* Given request *
Exactly the lines from the start of the data through the line containing "bm, M_PANE, win)" should be output, with both ends kept and nothing added.
--- Dataset entries ---
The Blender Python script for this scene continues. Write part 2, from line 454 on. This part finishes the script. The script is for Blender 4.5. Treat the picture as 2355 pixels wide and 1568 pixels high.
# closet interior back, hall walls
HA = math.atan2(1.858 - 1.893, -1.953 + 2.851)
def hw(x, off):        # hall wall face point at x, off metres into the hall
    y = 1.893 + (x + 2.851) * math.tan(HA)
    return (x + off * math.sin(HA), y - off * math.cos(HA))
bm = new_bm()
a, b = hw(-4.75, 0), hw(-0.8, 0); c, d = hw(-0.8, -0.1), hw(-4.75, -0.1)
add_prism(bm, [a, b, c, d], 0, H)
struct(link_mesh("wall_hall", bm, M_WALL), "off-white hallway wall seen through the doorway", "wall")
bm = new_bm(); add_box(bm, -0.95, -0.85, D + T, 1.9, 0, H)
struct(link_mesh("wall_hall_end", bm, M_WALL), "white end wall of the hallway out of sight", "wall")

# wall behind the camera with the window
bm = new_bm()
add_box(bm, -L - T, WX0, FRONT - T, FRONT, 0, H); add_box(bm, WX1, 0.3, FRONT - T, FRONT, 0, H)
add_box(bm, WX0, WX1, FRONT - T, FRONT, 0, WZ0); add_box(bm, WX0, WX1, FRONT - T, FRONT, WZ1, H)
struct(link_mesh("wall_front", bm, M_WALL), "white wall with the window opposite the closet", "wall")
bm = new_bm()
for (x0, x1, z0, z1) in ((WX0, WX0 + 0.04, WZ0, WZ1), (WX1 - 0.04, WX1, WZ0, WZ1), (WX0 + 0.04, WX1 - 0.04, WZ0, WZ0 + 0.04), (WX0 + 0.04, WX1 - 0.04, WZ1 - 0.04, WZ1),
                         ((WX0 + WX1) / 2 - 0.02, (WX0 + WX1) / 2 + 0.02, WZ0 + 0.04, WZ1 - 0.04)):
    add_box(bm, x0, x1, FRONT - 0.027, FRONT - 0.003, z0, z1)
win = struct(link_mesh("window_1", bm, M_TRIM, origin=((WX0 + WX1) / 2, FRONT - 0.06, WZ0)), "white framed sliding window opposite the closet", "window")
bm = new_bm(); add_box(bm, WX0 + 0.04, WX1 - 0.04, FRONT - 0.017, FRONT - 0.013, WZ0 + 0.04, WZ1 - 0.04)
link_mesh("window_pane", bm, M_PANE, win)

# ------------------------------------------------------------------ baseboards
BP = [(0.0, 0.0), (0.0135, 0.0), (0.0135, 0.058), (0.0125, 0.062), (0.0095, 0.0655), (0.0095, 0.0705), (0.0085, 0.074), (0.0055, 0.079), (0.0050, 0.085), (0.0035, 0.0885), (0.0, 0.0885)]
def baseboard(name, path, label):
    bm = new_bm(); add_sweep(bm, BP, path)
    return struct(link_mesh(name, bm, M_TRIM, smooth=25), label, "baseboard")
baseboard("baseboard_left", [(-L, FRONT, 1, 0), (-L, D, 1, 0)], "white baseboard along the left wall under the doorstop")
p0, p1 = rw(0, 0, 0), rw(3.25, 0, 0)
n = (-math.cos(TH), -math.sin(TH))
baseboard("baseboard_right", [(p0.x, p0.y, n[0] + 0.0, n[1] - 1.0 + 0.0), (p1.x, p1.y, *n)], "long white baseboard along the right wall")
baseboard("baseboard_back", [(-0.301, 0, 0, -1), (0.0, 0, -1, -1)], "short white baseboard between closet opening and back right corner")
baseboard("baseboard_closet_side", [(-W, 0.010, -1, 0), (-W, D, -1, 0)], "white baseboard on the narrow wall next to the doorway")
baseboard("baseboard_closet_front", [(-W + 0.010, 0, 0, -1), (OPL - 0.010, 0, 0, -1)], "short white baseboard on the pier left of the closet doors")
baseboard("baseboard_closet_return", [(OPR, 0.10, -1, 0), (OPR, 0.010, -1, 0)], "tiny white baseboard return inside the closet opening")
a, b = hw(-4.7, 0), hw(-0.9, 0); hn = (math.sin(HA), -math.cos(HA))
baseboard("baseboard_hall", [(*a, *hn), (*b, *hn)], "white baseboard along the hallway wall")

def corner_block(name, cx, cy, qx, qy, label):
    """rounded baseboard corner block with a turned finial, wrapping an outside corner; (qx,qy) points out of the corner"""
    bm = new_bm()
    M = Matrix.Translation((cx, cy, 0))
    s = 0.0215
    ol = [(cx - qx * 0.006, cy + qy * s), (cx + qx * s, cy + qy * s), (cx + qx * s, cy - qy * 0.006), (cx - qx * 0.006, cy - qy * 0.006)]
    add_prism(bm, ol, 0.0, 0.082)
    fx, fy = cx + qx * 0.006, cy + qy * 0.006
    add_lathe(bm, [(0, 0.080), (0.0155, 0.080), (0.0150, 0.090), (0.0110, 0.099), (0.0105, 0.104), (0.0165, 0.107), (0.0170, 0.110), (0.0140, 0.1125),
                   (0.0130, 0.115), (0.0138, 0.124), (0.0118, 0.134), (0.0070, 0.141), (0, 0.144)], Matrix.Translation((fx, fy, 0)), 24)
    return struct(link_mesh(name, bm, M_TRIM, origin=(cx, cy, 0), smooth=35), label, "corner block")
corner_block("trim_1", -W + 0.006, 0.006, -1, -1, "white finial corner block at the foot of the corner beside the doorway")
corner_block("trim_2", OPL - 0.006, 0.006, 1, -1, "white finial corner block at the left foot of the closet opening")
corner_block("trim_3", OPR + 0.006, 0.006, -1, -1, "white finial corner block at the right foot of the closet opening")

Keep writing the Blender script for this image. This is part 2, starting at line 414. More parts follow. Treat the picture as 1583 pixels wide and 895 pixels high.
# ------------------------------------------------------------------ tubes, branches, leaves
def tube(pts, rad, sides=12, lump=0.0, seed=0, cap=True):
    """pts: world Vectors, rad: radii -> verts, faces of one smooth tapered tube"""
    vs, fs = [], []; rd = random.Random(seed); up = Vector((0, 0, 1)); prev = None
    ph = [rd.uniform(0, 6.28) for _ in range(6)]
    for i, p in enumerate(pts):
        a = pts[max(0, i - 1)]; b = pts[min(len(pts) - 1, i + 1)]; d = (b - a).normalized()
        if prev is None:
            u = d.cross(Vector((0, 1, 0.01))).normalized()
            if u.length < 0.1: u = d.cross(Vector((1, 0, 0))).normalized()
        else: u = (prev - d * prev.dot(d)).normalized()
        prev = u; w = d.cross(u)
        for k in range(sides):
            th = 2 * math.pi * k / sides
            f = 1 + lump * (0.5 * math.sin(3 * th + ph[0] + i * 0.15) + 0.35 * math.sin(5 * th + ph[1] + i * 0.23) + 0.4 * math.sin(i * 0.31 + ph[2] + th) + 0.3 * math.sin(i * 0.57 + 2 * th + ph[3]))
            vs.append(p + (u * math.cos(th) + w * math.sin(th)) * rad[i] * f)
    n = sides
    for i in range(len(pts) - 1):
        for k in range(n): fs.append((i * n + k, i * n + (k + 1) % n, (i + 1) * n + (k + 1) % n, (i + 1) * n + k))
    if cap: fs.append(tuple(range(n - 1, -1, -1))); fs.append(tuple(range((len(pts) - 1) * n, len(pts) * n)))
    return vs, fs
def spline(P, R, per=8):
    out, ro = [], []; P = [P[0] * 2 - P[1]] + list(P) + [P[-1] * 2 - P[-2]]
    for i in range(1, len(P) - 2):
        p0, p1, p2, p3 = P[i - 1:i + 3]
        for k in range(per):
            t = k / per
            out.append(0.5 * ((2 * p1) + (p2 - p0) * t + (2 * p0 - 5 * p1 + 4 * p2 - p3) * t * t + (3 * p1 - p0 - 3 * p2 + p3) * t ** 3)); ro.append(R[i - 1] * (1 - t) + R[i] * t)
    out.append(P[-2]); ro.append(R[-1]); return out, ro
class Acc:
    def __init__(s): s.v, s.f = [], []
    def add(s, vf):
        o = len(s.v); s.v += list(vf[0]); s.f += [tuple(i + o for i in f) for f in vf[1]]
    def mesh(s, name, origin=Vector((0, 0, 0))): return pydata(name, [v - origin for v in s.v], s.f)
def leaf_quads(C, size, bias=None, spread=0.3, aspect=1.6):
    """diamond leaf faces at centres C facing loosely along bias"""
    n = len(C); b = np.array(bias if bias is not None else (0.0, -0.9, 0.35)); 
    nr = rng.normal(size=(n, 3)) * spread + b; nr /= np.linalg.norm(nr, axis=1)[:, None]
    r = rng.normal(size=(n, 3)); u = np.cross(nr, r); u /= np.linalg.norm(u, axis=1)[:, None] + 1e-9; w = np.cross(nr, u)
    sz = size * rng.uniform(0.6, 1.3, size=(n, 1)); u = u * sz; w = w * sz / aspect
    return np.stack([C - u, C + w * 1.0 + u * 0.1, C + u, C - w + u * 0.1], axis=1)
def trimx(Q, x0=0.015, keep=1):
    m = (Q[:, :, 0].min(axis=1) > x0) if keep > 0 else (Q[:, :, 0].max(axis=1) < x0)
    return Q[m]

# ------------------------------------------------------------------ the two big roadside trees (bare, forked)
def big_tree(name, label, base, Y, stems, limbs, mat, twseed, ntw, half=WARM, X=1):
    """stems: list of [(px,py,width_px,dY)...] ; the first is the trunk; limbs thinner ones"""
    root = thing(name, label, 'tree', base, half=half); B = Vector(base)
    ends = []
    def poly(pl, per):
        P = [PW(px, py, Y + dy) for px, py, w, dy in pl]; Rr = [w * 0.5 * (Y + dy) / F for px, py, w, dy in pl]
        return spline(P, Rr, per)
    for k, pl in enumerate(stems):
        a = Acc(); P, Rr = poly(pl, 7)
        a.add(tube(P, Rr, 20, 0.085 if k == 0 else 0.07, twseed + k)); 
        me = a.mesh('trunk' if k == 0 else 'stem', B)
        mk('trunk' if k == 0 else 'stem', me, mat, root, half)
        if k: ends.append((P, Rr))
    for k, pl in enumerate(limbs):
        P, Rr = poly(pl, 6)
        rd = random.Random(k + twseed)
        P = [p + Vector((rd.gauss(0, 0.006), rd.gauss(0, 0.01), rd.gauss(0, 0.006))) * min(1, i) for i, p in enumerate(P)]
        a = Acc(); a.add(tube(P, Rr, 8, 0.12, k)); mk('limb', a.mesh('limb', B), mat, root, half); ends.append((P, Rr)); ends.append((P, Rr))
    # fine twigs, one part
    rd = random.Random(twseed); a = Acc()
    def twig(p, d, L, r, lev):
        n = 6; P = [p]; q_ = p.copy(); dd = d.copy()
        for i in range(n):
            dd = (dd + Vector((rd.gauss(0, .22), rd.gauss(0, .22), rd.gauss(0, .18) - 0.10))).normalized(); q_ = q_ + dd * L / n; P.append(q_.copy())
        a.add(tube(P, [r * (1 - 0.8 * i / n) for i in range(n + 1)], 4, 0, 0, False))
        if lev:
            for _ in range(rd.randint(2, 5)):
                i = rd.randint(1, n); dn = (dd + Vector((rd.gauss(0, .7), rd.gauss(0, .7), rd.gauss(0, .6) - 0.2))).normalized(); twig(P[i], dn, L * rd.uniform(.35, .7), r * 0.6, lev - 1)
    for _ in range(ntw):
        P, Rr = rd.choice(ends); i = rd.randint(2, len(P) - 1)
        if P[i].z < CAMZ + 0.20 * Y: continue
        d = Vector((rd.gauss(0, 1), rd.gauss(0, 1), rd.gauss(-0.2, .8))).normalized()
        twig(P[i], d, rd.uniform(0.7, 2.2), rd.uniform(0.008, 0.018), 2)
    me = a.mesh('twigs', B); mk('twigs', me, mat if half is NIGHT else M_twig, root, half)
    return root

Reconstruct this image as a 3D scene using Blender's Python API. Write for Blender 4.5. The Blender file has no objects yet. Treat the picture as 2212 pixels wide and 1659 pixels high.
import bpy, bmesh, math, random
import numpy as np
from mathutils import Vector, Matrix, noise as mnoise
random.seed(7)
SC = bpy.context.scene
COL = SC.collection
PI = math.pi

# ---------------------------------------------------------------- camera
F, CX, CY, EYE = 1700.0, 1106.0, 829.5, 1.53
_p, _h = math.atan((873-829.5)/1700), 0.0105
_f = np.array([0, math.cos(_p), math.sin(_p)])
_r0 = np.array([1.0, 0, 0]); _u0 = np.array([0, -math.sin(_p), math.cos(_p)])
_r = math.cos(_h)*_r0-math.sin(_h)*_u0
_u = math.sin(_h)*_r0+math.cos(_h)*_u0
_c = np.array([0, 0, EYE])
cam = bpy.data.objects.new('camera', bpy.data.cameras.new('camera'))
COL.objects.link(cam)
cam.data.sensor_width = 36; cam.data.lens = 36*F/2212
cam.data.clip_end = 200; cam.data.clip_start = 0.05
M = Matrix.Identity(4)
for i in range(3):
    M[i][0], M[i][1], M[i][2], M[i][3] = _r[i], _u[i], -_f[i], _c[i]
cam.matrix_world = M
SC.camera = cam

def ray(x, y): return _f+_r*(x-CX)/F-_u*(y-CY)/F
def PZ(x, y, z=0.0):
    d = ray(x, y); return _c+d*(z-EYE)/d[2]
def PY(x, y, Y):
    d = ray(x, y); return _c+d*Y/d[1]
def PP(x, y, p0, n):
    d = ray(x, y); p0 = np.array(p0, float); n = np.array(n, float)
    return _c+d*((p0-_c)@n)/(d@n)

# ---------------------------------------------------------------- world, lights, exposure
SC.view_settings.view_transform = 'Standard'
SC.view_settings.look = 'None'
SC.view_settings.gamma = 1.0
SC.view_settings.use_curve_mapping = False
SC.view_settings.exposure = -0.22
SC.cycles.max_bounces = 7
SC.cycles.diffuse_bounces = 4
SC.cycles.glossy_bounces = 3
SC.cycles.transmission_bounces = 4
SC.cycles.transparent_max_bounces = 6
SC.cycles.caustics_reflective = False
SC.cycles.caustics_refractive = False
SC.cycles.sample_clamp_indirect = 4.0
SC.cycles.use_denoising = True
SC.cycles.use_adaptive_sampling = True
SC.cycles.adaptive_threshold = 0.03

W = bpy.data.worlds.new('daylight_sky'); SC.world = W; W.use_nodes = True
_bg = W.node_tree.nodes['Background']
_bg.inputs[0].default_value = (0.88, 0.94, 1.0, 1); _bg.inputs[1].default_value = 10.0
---
* Task solution *
The Blender Python script for this scene continues. Write part 2, from line 454 on. This part finishes the script. The script is for Blender 4.5. Treat the picture as 2355 pixels wide and 1568 pixels high.
# closet interior back, hall walls
HA = math.atan2(1.858 - 1.893, -1.953 + 2.851)
def hw(x, off):        # hall wall face point at x, off metres into the hall
    y = 1.893 + (x + 2.851) * math.tan(HA)
    return (x + off * math.sin(HA), y - off * math.cos(HA))
bm = new_bm()
a, b = hw(-4.75, 0), hw(-0.8, 0); c, d = hw(-0.8, -0.1), hw(-4.75, -0.1)
add_prism(bm, [a, b, c, d], 0, H)
struct(link_mesh("wall_hall", bm, M_WALL), "off-white hallway wall seen through the doorway", "wall")
bm = new_bm(); add_box(bm, -0.95, -0.85, D + T, 1.9, 0, H)
struct(link_mesh("wall_hall_end", bm, M_WALL), "white end wall of the hallway out of sight", "wall")

# wall behind the camera with the window
bm = new_bm()
add_box(bm, -L - T, WX0, FRONT - T, FRONT, 0, H); add_box(bm, WX1, 0.3, FRONT - T, FRONT, 0, H)
add_box(bm, WX0, WX1, FRONT - T, FRONT, 0, WZ0); add_box(bm, WX0, WX1, FRONT - T, FRONT, WZ1, H)
struct(link_mesh("wall_front", bm, M_WALL), "white wall with the window opposite the closet", "wall")
bm = new_bm()
for (x0, x1, z0, z1) in ((WX0, WX0 + 0.04, WZ0, WZ1), (WX1 - 0.04, WX1, WZ0, WZ1), (WX0 + 0.04, WX1 - 0.04, WZ0, WZ0 + 0.04), (WX0 + 0.04, WX1 - 0.04, WZ1 - 0.04, WZ1),
                         ((WX0 + WX1) / 2 - 0.02, (WX0 + WX1) / 2 + 0.02, WZ0 + 0.04, WZ1 - 0.04)):
    add_box(bm, x0, x1, FRONT - 0.027, FRONT - 0.003, z0, z1)
win = struct(link_mesh("window_1", bm, M_TRIM, origin=((WX0 + WX1) / 2, FRONT - 0.06, WZ0)), "white framed sliding window opposite the closet", "window")
bm = new_bm(); add_box(bm, WX0 + 0.04, WX1 - 0.04, FRONT - 0.017, FRONT - 0.013, WZ0 + 0.04, WZ1 - 0.04)
link_mesh("window_pane", bm, M_PANE, win)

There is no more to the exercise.